The accelerator's secret is superconducting radio frequency technology. Niobium cavities are cooled by liquid helium to approximately 4 Kelvin - about minus 452 degrees Fahrenheit, colder than the void between stars. At this temperature, electrical resistance vanishes entirely, allowing the most efficient possible transfer of energy to the electron beam. Jefferson Lab was one of the first large-scale implementations of this SRF technology, and it houses the world's largest liquid helium refrigerator to maintain these extreme conditions. The technology developed here has spread to accelerator facilities worldwide. JLab builds superconducting accelerator components and helium refrigeration systems for Department of Energy accelerators across the national laboratory complex, and contributed to the construction of the Spallation Neutron Source in Oak Ridge, Tennessee.

Four Halls, Four Windows into the Nucleus

The electron beam terminates in four experimental halls, designated A through D, each equipped with specialized spectrometers and particle detectors. When an electron strikes a nucleus in the target, the collision scatters particles into the hall, where detector arrays track their physical properties. The data reveals the behavior of quarks - the fundamental constituents of protons and neutrons. Hall A uses matching high-resolution spectrometers to study deep-inelastic electron scattering. Hall B houses the CLAS12 detector, successor to the original CLAS that operated from 1998 to 2012. Hall C measures parity-violating electron scattering to determine the weak charge of the proton. Hall D, the newest addition completed as part of the 12 GeV upgrade, houses the GlueX experiment, designed to map the light meson spectrum in search of exotic particles held together by the nuclear glue itself - gluons.

The $338 Million Upgrade

The original CEBAF achieved its design energy of 4 GeV in 1995, reached 6 GeV by 2000, and completed 178 experiments before shutting down in May 2012 for a transformative upgrade. The $338 million project doubled the beam energy to 12 GeV, added Hall D on the opposite end of the accelerator from the other three halls, and expanded the Test Lab where SRF cavities are manufactured. By spring 2018, all four halls were receiving beam and performing experiments. The 12 GeV Upgrade Dedication Ceremony took place on May 2, 2018. The higher energy opened new physics frontiers - allowing researchers to probe deeper into the structure of nucleons and search for particles that had been theoretically predicted but never observed. Jefferson Lab also houses a tunable free-electron laser that achieved first light on June 17, 1998, and later reached an output exceeding 14 kilowatts in November 2006, making it one of the world's most powerful free-electron lasers.

Big Science in a Small City

Jefferson Lab was established in 1984 as CEBAF, funded by the Department of Energy and built by the Southeastern Universities Research Association.
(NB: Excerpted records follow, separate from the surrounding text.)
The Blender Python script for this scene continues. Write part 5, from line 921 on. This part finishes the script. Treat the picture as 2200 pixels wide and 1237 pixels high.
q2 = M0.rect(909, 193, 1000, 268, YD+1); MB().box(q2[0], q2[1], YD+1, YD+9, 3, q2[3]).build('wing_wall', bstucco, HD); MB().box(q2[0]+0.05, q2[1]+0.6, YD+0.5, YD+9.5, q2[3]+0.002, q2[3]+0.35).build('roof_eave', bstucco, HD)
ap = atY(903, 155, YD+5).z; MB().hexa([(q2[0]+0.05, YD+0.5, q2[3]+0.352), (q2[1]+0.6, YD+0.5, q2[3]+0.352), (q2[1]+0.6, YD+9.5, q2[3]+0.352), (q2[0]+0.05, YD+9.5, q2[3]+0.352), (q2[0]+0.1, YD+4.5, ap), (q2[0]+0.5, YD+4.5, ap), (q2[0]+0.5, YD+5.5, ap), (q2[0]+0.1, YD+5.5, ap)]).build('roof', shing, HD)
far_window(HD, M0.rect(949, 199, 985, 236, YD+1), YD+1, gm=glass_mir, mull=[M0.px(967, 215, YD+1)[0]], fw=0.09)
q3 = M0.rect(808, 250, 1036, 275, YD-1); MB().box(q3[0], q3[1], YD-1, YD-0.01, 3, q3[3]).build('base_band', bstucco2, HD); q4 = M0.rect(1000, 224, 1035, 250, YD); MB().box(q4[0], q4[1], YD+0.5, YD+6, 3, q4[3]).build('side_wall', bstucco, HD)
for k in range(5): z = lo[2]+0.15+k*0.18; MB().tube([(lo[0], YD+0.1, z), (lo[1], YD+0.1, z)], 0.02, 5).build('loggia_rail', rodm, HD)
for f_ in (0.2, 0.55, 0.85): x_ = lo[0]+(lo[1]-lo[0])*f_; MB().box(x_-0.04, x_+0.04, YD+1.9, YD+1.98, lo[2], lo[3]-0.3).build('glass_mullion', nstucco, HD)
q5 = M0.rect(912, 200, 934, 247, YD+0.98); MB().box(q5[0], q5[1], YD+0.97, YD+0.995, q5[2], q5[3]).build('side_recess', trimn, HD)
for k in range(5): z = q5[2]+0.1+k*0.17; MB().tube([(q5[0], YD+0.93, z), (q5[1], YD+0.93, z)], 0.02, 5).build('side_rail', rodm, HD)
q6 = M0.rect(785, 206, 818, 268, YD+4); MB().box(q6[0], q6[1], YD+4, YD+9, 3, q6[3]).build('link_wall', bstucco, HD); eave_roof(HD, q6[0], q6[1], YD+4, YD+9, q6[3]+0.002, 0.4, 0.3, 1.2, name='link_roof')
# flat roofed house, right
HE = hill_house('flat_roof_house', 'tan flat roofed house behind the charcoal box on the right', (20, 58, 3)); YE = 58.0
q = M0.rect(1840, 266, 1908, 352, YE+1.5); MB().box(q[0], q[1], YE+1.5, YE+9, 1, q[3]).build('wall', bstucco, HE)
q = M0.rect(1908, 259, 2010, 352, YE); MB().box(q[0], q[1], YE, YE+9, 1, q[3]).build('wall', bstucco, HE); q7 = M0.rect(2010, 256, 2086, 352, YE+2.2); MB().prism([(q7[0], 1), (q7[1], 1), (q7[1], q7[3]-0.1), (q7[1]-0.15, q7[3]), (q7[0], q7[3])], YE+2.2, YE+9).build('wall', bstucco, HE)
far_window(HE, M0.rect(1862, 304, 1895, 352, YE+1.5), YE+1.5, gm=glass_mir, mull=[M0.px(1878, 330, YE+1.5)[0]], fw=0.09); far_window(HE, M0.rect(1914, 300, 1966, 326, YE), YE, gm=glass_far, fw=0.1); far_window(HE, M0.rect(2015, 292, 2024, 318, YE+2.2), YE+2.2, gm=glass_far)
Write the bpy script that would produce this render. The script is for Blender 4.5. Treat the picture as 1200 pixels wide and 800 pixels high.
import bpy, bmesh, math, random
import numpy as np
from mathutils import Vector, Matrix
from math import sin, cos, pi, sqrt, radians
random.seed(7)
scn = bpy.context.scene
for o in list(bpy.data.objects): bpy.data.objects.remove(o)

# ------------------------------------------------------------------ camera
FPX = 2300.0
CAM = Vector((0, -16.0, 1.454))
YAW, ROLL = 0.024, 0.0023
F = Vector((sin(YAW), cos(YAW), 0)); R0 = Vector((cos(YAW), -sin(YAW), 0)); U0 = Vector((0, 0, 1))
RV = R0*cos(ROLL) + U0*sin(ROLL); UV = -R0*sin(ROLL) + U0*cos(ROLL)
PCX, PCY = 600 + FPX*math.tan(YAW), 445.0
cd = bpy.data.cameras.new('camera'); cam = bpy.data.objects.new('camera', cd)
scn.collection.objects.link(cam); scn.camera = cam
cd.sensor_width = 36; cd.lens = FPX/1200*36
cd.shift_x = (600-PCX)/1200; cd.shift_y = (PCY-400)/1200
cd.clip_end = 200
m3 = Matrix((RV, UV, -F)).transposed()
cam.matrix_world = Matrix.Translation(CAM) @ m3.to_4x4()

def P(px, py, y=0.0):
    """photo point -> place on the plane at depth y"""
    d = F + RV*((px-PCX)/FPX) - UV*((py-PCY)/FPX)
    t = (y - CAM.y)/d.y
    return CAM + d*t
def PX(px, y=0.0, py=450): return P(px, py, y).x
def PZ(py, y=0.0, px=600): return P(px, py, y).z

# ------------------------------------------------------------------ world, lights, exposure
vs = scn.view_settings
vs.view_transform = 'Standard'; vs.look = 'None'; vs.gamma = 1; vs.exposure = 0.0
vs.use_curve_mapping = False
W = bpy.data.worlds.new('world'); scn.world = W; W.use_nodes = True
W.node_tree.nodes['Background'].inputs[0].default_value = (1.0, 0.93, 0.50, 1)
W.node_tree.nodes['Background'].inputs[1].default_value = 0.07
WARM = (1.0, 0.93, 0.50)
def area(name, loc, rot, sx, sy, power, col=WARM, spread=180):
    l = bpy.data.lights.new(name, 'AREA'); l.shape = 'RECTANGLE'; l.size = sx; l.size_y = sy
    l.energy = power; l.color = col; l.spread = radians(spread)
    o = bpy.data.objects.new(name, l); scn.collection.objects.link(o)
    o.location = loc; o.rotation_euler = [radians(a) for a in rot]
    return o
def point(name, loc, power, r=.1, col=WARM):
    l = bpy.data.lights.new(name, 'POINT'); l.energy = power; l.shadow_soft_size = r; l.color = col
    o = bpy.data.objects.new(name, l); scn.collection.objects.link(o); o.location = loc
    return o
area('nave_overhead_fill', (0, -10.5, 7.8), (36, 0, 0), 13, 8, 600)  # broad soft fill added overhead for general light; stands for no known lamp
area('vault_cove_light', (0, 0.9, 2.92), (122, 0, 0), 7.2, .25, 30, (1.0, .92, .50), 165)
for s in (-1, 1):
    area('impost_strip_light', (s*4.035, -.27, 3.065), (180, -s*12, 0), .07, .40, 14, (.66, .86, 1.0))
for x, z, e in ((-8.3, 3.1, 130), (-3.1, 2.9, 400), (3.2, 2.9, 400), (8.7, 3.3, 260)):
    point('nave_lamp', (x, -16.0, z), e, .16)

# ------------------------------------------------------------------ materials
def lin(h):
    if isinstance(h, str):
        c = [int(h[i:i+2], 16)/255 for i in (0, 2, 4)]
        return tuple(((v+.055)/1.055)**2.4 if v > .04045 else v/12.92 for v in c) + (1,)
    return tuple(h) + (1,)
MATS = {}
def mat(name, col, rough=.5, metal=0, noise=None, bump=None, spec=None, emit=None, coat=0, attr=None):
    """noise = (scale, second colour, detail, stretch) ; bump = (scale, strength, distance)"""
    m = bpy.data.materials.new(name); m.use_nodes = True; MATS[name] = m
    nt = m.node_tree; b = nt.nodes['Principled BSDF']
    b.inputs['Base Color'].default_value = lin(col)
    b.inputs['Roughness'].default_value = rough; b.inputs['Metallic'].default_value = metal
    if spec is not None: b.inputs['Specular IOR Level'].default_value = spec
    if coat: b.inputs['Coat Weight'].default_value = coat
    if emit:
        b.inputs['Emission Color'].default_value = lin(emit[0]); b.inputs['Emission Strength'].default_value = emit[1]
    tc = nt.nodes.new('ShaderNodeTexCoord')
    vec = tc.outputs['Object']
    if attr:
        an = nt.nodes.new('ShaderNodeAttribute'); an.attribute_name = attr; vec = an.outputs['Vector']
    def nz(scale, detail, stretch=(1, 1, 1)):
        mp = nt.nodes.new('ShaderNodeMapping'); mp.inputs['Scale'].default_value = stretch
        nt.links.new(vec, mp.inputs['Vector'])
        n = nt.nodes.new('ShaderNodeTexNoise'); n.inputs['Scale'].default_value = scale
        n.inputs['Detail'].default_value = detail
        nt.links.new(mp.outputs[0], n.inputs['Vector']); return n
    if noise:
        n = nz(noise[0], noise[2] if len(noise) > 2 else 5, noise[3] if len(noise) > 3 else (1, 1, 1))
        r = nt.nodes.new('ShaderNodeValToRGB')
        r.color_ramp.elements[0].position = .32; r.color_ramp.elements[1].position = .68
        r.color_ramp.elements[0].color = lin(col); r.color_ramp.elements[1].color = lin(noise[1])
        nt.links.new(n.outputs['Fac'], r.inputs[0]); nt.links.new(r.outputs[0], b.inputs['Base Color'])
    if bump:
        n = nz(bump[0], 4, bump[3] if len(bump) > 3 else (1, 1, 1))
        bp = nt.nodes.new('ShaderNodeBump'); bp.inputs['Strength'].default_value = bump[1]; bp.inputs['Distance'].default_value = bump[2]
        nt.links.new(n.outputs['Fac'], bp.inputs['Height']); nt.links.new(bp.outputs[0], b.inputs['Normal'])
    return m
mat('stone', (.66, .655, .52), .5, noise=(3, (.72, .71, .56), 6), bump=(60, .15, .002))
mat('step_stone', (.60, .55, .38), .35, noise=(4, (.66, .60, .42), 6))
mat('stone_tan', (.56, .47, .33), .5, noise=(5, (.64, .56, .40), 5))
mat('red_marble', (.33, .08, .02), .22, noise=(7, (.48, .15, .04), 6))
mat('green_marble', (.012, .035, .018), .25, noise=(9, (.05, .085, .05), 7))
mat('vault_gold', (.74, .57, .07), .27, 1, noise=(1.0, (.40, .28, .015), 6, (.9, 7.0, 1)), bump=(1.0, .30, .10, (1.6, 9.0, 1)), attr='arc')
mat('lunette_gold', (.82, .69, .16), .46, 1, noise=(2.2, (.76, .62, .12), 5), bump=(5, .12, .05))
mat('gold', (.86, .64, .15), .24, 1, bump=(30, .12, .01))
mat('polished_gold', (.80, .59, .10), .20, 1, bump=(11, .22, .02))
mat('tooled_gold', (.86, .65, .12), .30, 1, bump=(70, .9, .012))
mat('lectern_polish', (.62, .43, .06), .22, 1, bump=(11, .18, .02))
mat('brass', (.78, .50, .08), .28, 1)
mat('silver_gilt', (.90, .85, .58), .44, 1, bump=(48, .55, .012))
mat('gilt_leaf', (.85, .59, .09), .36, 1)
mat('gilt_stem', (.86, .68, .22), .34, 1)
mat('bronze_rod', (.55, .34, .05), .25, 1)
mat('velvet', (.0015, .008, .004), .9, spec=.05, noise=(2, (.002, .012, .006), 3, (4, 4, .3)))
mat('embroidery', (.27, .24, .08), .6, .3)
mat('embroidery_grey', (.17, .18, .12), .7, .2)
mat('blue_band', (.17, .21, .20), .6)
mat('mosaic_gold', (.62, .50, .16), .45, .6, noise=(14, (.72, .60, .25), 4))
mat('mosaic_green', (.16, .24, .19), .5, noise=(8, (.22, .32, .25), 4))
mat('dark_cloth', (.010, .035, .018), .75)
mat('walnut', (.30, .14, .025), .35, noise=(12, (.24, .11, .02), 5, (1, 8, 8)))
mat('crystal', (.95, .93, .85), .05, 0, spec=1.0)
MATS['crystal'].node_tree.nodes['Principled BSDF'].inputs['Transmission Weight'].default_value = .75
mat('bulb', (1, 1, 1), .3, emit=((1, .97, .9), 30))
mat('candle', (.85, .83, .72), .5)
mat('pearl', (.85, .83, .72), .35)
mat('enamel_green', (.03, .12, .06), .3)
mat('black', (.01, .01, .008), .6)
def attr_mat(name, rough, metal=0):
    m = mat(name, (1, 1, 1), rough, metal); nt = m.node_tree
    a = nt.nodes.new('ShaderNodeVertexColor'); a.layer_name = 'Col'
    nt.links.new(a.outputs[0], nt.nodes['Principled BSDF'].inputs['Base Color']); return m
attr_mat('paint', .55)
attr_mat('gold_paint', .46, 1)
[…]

Construction of the accelerator began on February 13, 1987, and the first beam reached the experimental area on July 1, 1994. The facility was renamed in 1996, and today employs more than 750 people in Newport News - a city better known for its massive shipyard than for particle physics. Yet here, in the Tidewater region of Virginia, more than 2,000 scientists from dozens of countries have gathered to study the deepest structure of the atom. The lab sits in the same stretch of the Virginia Peninsula as NASA Langley, the Yorktown battlefield, and Colonial Williamsburg - a corridor where American history and American science share the same zip code.

From the Air

Located at 37.09°N, 76.48°W in Newport News, Virginia. The accelerator complex is mostly underground, but the racetrack-shaped footprint is discernible from low altitude by the service buildings and access roads that trace the oval. Best viewed at 3,000-5,000 ft AGL. Newport News/Williamsburg International (KPHF) is 5nm north. Langley Air Force Base (KLFI) is 8nm east - active military airspace, check NOTAMs. The facility is near the intersection of I-64 and Jefferson Avenue. Hampton Roads area is prone to marine layer and haze, especially in summer months.